Pick a newspaper or television channel right now and their transfer roundup section will be full of Dortmund players. The Guardian’s football page is full of match previews and bland chatter about the game; alongside all that is the ‘buyer’s guide’ to Dortmund. Rather than being able to celebrate the moment – the brilliant achievement – of playing in the Champions League final, the most exciting team in Europe this season is being discussed as a set of assets, ready to move on to bigger things. Not bigger footballing achievements – they’re at the pinnacle there – but bigger pay-days.
Mario Goetze isn’t playing because he’s injured. Or ‘injured’, depending on how you want to think about the world. Dortmund’s best player, whether he’s not playing for this reason or because he really is injured, is playing for their opponents next season. Dortmund’s reward for bringing him up through the ranks is having him taken off their hands as soon as he starts looking a bit handy. ‘Let’s play a game. Us against you.’ ‘Okay.’ ‘Before we start, we’ll have all your best players’ ‘That doesn’t sound like a great game’ ‘You’ve missed the point of this game.’
Watching Dortmund play tomorrow should be fun, but instead it’s miserable – spelt ‘F-U-C-K T-H-I-S’. I mean, Juergen Klopp spoke about the process he’s working against earlier on in the week: “Shinji Kagawa is one of the best players in the world and he now plays 20 minutes at Manchester United – on the left wing! My heart breaks. Really, I have tears in my eyes. Central midfield is Shinji’s best role. He’s an offensive midfielder with one of the best noses for goal I ever saw.” Kagawa was nicked from Dortmund last season, now he’s being wasted by United. The teams Dortmund are being picked apart by have so much money that they literally can’t spend it all on a first eleven, they’ve had to start putting together entire squads of talent made elsewhere. So rather than getting to see it every week at Dortmund, the talent gets bottled up. What fun!

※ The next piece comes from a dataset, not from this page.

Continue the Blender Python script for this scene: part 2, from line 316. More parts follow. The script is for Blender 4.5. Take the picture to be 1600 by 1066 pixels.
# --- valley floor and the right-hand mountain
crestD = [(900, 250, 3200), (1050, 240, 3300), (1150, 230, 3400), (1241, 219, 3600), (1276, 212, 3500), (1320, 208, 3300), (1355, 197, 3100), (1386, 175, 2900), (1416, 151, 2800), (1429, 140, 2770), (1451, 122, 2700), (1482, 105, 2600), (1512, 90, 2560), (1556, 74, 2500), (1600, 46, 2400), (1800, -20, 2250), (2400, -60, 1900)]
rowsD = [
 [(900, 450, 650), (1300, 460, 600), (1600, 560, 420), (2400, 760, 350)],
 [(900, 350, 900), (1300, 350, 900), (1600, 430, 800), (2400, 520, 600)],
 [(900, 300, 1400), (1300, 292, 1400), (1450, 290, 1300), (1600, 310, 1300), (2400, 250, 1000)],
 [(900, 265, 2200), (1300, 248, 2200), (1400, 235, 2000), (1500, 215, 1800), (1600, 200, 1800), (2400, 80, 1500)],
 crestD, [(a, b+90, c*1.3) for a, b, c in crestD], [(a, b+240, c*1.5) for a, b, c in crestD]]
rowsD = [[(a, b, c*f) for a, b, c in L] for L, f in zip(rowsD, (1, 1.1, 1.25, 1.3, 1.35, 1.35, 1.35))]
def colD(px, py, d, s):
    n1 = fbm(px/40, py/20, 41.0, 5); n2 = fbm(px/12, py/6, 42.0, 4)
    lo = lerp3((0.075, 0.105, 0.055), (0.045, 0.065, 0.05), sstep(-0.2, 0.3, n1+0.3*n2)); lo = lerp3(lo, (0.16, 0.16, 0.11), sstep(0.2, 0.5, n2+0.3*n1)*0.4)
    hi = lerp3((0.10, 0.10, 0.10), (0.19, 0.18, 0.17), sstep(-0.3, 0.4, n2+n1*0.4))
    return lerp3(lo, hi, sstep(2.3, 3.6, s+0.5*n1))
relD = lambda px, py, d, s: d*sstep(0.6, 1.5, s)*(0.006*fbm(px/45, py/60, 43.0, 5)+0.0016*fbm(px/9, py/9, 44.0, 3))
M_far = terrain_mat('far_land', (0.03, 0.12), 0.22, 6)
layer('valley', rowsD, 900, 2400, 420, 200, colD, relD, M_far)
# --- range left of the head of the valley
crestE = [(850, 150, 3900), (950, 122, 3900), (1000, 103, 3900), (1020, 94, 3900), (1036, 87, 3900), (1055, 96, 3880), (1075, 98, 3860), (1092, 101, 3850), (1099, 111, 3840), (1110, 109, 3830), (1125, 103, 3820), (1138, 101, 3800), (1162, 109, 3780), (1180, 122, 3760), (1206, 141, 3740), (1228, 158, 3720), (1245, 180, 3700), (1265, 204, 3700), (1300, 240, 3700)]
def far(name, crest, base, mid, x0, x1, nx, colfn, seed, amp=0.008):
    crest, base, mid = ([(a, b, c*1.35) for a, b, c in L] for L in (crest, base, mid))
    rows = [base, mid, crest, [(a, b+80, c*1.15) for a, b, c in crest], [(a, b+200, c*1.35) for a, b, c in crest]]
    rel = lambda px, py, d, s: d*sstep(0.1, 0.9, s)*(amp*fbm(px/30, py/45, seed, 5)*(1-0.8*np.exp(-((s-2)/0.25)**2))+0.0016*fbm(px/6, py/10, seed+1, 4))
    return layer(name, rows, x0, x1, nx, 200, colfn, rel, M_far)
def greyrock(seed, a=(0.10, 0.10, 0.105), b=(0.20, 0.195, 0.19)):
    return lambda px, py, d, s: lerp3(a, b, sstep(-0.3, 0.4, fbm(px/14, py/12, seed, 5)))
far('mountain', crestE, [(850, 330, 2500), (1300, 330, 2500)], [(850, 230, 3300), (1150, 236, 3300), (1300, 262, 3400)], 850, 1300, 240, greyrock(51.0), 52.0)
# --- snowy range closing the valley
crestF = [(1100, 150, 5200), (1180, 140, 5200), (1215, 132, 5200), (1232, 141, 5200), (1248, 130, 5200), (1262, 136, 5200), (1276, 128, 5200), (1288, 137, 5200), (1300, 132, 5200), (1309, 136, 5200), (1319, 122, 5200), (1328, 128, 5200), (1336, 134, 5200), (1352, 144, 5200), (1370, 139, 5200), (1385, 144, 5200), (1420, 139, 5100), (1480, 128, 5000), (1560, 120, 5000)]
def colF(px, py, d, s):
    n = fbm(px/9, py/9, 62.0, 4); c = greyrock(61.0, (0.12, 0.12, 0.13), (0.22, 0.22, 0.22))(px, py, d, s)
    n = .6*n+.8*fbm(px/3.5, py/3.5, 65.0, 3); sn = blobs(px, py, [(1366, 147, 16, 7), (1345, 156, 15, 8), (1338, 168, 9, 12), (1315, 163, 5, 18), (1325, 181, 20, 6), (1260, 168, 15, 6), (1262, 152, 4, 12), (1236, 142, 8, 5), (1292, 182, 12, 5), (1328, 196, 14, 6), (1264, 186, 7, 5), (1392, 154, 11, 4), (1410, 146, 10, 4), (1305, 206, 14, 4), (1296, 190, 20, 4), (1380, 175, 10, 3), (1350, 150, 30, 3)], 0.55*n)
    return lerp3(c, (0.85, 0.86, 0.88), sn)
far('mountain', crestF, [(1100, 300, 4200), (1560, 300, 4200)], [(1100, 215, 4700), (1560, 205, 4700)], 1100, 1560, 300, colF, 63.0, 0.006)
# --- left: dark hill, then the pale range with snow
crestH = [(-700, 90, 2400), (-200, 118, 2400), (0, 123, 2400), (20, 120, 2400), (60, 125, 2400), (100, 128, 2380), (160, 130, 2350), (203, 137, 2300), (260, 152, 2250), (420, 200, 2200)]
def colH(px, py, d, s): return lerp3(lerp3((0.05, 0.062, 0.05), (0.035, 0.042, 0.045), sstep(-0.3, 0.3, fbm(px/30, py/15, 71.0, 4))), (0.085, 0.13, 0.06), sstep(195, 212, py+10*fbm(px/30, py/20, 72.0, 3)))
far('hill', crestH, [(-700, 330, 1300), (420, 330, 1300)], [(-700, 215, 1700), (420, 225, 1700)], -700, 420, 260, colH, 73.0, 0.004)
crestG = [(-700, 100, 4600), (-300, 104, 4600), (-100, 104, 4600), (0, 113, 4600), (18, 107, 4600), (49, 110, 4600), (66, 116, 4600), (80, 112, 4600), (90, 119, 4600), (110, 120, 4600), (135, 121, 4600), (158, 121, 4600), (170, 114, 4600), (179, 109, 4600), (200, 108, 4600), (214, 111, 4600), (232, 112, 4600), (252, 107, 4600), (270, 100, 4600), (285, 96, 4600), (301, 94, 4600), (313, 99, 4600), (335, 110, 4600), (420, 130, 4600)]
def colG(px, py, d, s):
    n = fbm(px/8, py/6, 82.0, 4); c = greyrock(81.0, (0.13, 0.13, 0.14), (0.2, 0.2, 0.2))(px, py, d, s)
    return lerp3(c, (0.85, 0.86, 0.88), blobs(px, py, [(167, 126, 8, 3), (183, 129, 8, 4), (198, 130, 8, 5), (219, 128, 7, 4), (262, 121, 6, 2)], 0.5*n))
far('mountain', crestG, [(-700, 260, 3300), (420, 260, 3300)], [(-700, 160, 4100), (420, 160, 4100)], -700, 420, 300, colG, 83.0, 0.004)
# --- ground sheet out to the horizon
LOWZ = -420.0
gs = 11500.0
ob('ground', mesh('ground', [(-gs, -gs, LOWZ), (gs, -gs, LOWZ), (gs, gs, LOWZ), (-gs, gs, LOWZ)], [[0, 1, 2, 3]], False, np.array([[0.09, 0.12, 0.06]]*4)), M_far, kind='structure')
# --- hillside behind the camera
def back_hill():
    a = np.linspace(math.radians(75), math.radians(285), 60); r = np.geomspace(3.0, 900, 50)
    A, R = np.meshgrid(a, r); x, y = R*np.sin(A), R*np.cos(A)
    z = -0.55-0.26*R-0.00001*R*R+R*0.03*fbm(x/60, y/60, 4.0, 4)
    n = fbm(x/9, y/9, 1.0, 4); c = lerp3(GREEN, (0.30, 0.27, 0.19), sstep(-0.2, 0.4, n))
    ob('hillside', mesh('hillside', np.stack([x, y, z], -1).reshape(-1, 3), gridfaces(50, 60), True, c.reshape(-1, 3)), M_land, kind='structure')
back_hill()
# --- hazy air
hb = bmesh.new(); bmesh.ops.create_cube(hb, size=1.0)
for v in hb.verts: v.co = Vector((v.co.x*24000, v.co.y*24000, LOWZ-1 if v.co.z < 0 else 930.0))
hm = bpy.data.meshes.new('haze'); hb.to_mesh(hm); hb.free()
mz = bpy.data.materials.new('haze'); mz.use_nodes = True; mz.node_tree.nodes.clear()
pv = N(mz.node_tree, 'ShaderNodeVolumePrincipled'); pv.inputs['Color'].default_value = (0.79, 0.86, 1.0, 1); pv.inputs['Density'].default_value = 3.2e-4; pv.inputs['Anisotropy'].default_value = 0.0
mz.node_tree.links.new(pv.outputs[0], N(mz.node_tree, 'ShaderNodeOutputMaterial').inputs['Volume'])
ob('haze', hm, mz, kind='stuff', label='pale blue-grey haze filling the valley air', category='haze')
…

None of this is new, it’s just an extreme example of a footballing culture gone bad. Teams like Dortmund take all of the risks on players, either developing them for years or picking them up when they aren’t certain to be worth the money, and then get no time to enjoy the reward when those risks come off , or rather when the result of careful calculations come off. Teams like United and Bayern, on the other hand, incur none of the risks, because they’ve got the money to buy guaranteed talent. Why’s this bad? Well, if you think things being this unequal and this unfair counts as bad, which I do, then it’s bad. But even if you don’t care about those things – even if you regularly masturbate over images of famous capitalists – you’re going to have to agree that this process is just boring, and that makes it bad too.
When Bayern play Dortmund we don’t get to watch Gotze, one of the most talented players in the world, maybe because he’s already been bought by Bayern. Worse, we don’t get to see this Dortmund team grow together, because it’s going to be picked apart by clubs who have been far less astute than Dortmund, but, largely, happen to have more money than them. And that all takes away from the spectacle of what, in terms of ball-kicking alone, could be a great final. It has to take away from it. We’re watching one long advertisement. BUT I DON’T WANT TO BUY A F*CKING ELECTRIC RAZOR.
Benteke
Christian Benteke is being linked with a move away from Aston Villa and the same principle as just described applies. When Villa signed him last summer, I remember people saying that he wasn’t even that highly rated given what Villa were spending on him. They got one season of reward for that risk and now a bigger club will take him off their hands. Booooorrrrriinnnng.